DO NOT READ
By: the devil on your shoulder
I’m the little voice in your head.
You see me every day; I’m invisible, but I’m probably wearing a beige trench coat and dark glasses. Perched on your shoulder. Sat on that one empty chair in your tutorial. With a pad of paper and a pen. Thoughtful and silent and just a little bit outraged.
I’m going prematurely grey, guys. It’s week 4, and it’s not looking good.
This week we have X, indignant, going on about individualism and why its reductionism will kill us all. I stayed wisely quiet (I don’t like having things thrown at me) but I found a pen and paper, and I thought I’d take the mic for a second.
Individualism makes sense methodologically, people- the world is made of individuals. I am not a collection of the groups I’m a part of. I start at the me and expand to the they, not the other way around. That’s how my economic decisions work.
The theory says selfish, rational, isolated individual. Am I a selfish person? I’d like to think I’m not. Am I rational? I should hope not. But I maximize utility- that’s what ‘selfish’ and ‘rational’ means in this context. You can be a utility-maximizing charity donator: there’s someone in a suit somewhere whose job it is to figure out how to appeal to the utility maximizing individual. Utility is how the decision is made; everyone, from the mega-rich to the bottom billion, maximizes utility.

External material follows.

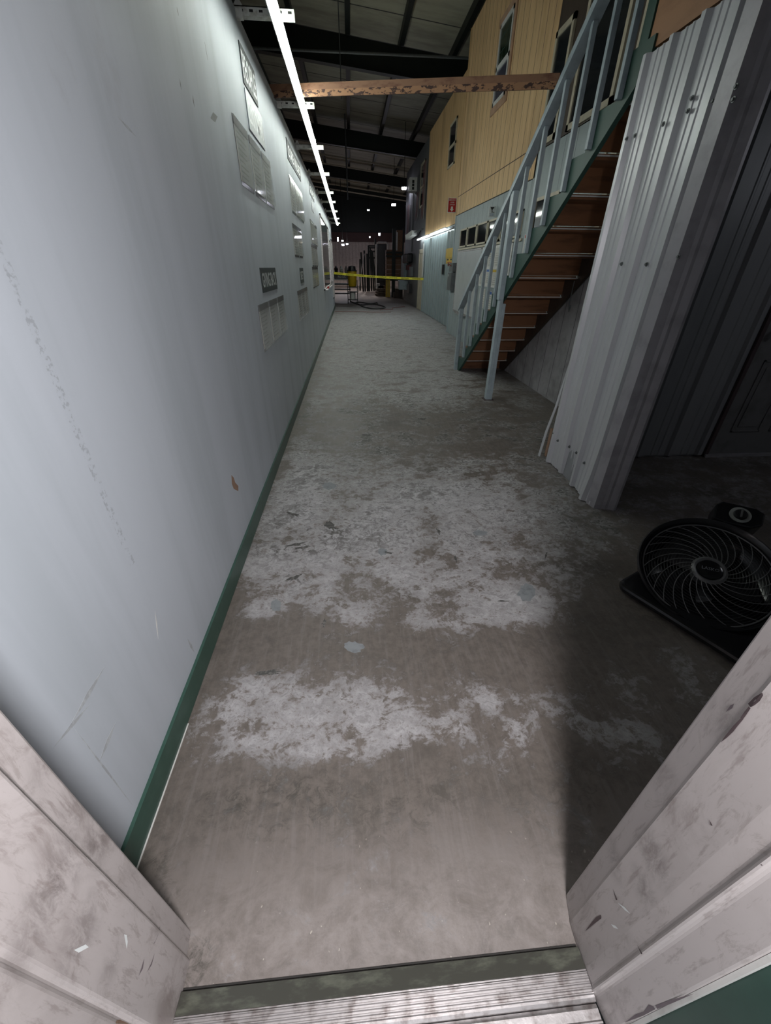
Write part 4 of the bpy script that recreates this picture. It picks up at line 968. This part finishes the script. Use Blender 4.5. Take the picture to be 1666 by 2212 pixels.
# leaning posts
Yp = 33
grp = 'dark posts leaning together at the far end'
lp = [(785, 618, 780, 545), (789, 618, 787, 541), (794, 618, 793, 548), (798, 620, 796, 531), (803, 620, 800, 536), (808, 620, 802, 540), (812, 620, 805, 542), (778, 617, 778, 560)]
nm = ['leftmost but one', 'third from the left', 'fourth from the left', 'tallest', 'just right of the tallest', 'third from the right end', 'rightmost, leaning hardest', 'leftmost and shortest']
for (x0, y0_, x1, y1_), q in zip(lp, nm):
    Yp += .22; p = at_y(x0, y0_, Yp); p.z = 0.02; p2 = at_y(x1, y1_, Yp + .05)
    tag(MB().beam(p, p2, .11, .1, up=(0, 1, 0)).build('leaning_post', M_BLACKSTEEL), 'dark post leaning in the bundle before the far wall, ' + q, 'post', grp)
tag(MB().beam(V(at_y(774, 616, 32.6).x, 32.6, .03), V(*at_y(787, 548, 32.9)), .05, .05, up=(0, 1, 0)).build('pale_pole', M_WHITE), 'slim pale pole slanting in front of the dark leaning posts', 'pole')
# scaffold rack
r = thing('rack_ladder', (1.9, 35, 0), 'dark rack frame with horizontal rungs behind the leaning posts', 'rack')
for px in (796, 811): a = at_y(px, 530 if px == 796 else 515, 35); MB().box(a.x - .06, a.x + .06, 35, 35.12, 0, a.z).build('upright', M_BLACKSTEEL, r)
a0 = at_y(796, 530, 35).x; a1 = at_y(811, 530, 35).x
for py in (531, 535, 543, 557): z = at_y(800, py, 35).z; MB().box(a0, a1, 35.01, 35.1, z - .05, z + .05).build('rung', M_BLACKSTEEL, r)
# wrapped pallet with a white frame
Yw = 33; a = at_y(813, 574, Yw); b = at_y(838, 524, Yw)
tag(MB().box(a.x + .08, b.x - .08, Yw, Yw + 1, 0, b.z - .08).build('wrapped_stack', M_WRAP, bevel=.05), 'tall stack wrapped in shiny black film inside a white pipe frame', 'stack')
m = MB(); m.tube([(a.x, Yw - .1, 0.0), (a.x, Yw - .1, b.z - .12), (a.x + .12, Yw - .1, b.z), (b.x - .12, Yw - .1, b.z), (b.x, Yw - .1, b.z - .12), (b.x, Yw - .1, 0)], .045, 8); tag(m.build('pipe_frame', M_WHITE), 'white pipe hoop frame around the black wrapped stack', 'frame')
# low pallets
Yl = 28.5; random.seed(5)
for k in range(3):
    a = at_y(812 + k, 640, Yl); b = at_y(835, 640, Yl); z0 = .14 * k
    m = MB()
    for q in range(3): m.box(a.x, b.x, Yl + .5 * q, Yl + .5 * q + .09, z0, z0 + .09)
    for q in range(6): m.box(a.x + (b.x - a.x) * q / 6, a.x + (b.x - a.x) * (q + .7) / 6, Yl, Yl + 1.1, z0 + .09, z0 + .115)
    tag(m.build('pallet', M_PALLET), 'grey wooden pallet, %s of the low stack left of the yellow posts' % ['bottom', 'middle', 'top'][k], 'pallet', 'low stack of pallets')
for k in range(5):
    x = at_y(817 + 4 * (k % 4), 620, Yl).x; tag(MB().box(x - .1, x + .12, Yl + .2, Yl + .6, .42 + .14 * (k // 4), .55 + .14 * (k // 4)).build('scrap_box', [M_WHITE, M_PALLET, M_WRAP, M_CARD, M_WHITE][k]), ['white scrap box at the left of the low pallets', 'grey scrap box on the low pallets', 'black scrap box on the low pallets', 'brown scrap box at the right on the low pallets', 'small white box on top of the other scrap boxes'][k], 'box', 'scrap boxes on the low pallets')
# rack of boxes
Yr = 27.5
r = thing('pallet_rack', (2.4, Yr, 0), 'steel pallet rack with yellow lower posts and dark green uprights', 'rack')
for px in (835.5, 840.5): x = at_y(px, 620, Yr).x; z1 = at_y(px, 604, Yr).z; MB().box(x - .06, x + .06, Yr - .12, Yr, 0, z1).build('yellow_post', M_YELLOW, r)
x = at_y(850.5, 560, Yr).x; MB().box(x - .1, x + .1, Yr - .12, Yr - .02, 0, at_y(850, 494, Yr).z).build('upright', M_BLACKSTEEL, r)
x = at_y(870, 560, Yr).x; MB().box(x - .04, x + .04, Yr - .12, Yr - .02, 0, at_y(850, 494, Yr).z).build('upright', M_BLACKSTEEL, r)
for py in (604, 553, 545): z = at_y(855, py, Yr).z; MB().box(at_y(834, py, Yr).x, at_y(872, py, Yr).x, Yr - .11, Yr - .03, z - .06, z + .03).build('rack_beam', M_BLACKSTEEL, r)
MB().box(at_y(834, 603, Yr).x, at_y(872, 603, Yr).x, Yr - .029, Yr + .9, at_y(855, 603, Yr).z, at_y(855, 600.8, Yr).z).build('shelf_deck', M_PALLET, r)
nb = 0
for row, (ya_, yb_) in enumerate([(539, 546), (546, 554), (554, 563), (563, 572), (572, 582), (582, 591), (591, 601)]):
    for colm, (xa_, xb_) in enumerate([(835, 848), (853, 871)]):
        m = MB(); a = at_y(xa_, yb_ - .4, Yr); b = at_y(xb_, ya_ + .4, Yr); m.box(a.x, b.x, Yr + .02, Yr + .9, a.z, b.z)
        tag(m.build('cardboard_box', M_CARD), 'brown carton in the %s column of the pallet rack, %s row from the top' % (['left', 'right'][colm], ['first', 'second', 'third', 'fourth', 'fifth', 'sixth', 'seventh'][row]), 'box', 'cartons on the pallet rack')
a = at_y(857, 540, Yr); b = at_y(872, 497, Yr)
r = thing('tall_carton', (a.x, Yr, a.z), 'tall brown carton with white taped edge standing on top of the rack', 'box'); MB().box(a.x, b.x, Yr + .02, Yr + .8, a.z + .02, b.z).build('carton', M_CARD, r); MB().box(a.x - .03, a.x + .05, Yr - .0, Yr + .015, a.z - .02, b.z - .1).build('tape_edge', M_WHITE, r)
for k, (xa_, xb_, ya_, yb_) in enumerate([(851, 869, 632, 647), (855, 868, 624, 632)]):
    Yk = 26.6; a = at_y(xa_, yb_, Yk); b = at_y(xb_, ya_, Yk); tag(MB().box(a.x, b.x, Yk, Yk + .5, max(a.z, 0) if k == 0 else a.z + .01, b.z).build('dark_crate', M_DARKWOOD), ['dark wooden crate on the floor beneath the rack', 'smaller dark crate on top of the lower one'][k], 'crate')
a = at_y(842, 600, Yr + .2); MB_ = MB().beam(at_y(856, 597, Yr - .2), at_y(872, 583, Yr - .2), .05, .08, up=(0, 1, 0)); tag(MB_.build('brace_board', M_CARD), 'diagonal brown board leaning across the lower rack cartons', 'board')

# ------------------------------------------------------------------ things on the charcoal wall
XC = XF + .01
def cbox(name, x0, y0, x1, y1, dep, mat, lab, cat, bev=0.0):
    p = at_x(x0, (y0 + y1) / 2, XC); q = at_x(x1, (y0 + y1) / 2, XC); zt_ = at_x((x0 + x1) / 2, y0, XC).z; zb_ = at_x((x0 + x1) / 2, y1, XC).z
    return tag(MB().box(XC - dep, XC - .0005, min(p.y, q.y), max(p.y, q.y), zb_, zt_).build(name, mat, bevel=bev), lab, cat)
cbox('wall_speaker', 880, 548, 892, 569, .25, M_BLACKG, 'rounded black box mounted on the charcoal wall', 'wall box', .06)
cbox('red_extinguisher_box', 883, 573, 888, 583, .15, M_RED2, 'dull red box below the black wall box', 'wall box')
cbox('grey_meter', 889, 576, 893, 597, .12, M_GREYBOX, 'narrow grey meter beside the dull red box', 'meter')
cbox('pale_cabinet', 872, 552, 879, 600, .15, M_GREYP, 'tall pale cabinet face at the far end of the charcoal wall', 'cabinet')
cbox('valve_assembly', 884, 613, 889, 633, .12, M_BLACK, 'dark pipe valve low on the charcoal wall', 'valve')
p = at_y(862, 606, 23.5); q = at_y(881, 626, 23.5)
tag(MB().box(p.x, XC - .001, 23.3, 24.0, q.z, p.z).build('utility_sink', M_GREYPW, bevel=.03), 'pale grey sink basin sticking out of the charcoal wall', 'sink')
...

Isolated is a contested point. What influences the decisions we make? A Robinson Crusoe-like desert island where our economic decisions are influenced by nothing BUT utility? Schumacher thought so; Hayek disagreed- that’s two giants of individualism at odds. Whoops. Hayek saw ‘methodological individualism’ encompassing not just the decisions of individuals but how those individuals relate to one another, and to the wider world around them. That makes sense to me.
Even if what I just said were all a right wing lie, it would still make methodological sense. In economics, we want to model reality. We want to break down the truths we experience to the bone so we can understand and fix problems. We learn from the other social sciences and apply. We want to start with the individual, because that’s what I am- that’s what the basis of this world is. 1+1+1+1+1+1, and the web between us.
I’ll compromise- we need a better understanding of individuals. But the individual is a good starting point- the best one we’ve got.